Peter menjelaskan, sosok guru muda itu mencoba mengingatkan publik bahwa Indonesia telah berada di bawah kekuasaan asing selama beratus-ratus tahun. Untuk itu, Soenariati mendorong rakyat agar berjuang untuk memerdekakan diri. "'Seperti Diponegoro, kita harus berjuang selangkah demi selangkah, tapi secepat mungkin, untuk mencapai tujuan kita'," kata Peter menjelaskan pidato Soenariati.
Semenjak itu, Diponegoro terus dielu-elukan oleh semua elemen gerakan. Tidak hanya kaum nasional, tapi juga dilakukan oleh para komunis dan umat Islam. Pangeran Diponegoro telah dianggap sebagai contoh nasional dan teladan utama pejuang kemerdekaan.

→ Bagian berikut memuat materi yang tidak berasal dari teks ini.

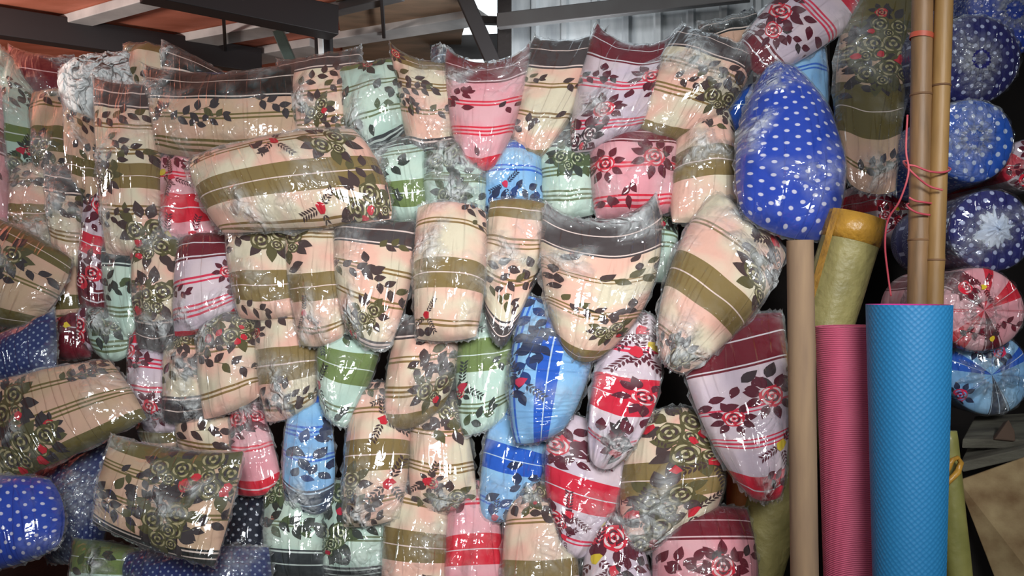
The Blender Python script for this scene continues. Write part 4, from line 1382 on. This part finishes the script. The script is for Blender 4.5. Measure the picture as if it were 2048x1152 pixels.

Potret Diponegoro juga sudah mulai dijual di pasar. Pemasaran potret ini bertujuan agar dapat dipasang di dinding di dalam ruang keluarga orang biasa. Indoktrinasi yang terus menerus ini, kata Peter, terbukti sukses.
Bukti sukses indoktrinasi Diponegoro terlihat pada salah satu laporan media Sumatra Post edisi 26 September 1928. Guru dari sebuah sekolah dasar di Jawa Barat menghasut protes yang keras dari anak-anak ketika ia mengikuti kurikulum Belanda. Di kurikulum itu disebutkan Diponegoro sebagai seorang “pemberontak yang tidak setia".
"Untuk anak-anak, Diponegoro sudah menjadi pahlawan dari diri mereka sendiri, sosok positif untuk diidentifikasi," tegas Peter.
Secara keseluruhan, begitu banyak organisasi dan tokoh pergerakan bangsa yang terinspirasi dari Pangeran Diponegoro. Mereka telah meminta seluruh elemen dan pengikutnya agar bertindak dengan semangat seperti Diponegoro. "Diponegoro sebagai pahlawan nasional adalah penemuan awal nasionalis Indonesia," jelas pria yang telah meneliti Pangeran Diponegoro selama 30 tahun tersebut.
Penghormatan dan kekaguman terhadap Diponegoro juga tidak hanya terjadi selama masa perjuangan kemerdekaan Indonesia. Sepanjang tahun-tahun pertama Indonesia merdeka, pemujaan ini tetap dijaga hidup oleh Presiden Seokarno. Bahkan, ia memerintahkan untuk membuat banyak potret Diponegoro dan pahlawan nasional lainnya dari seniman terkemuka.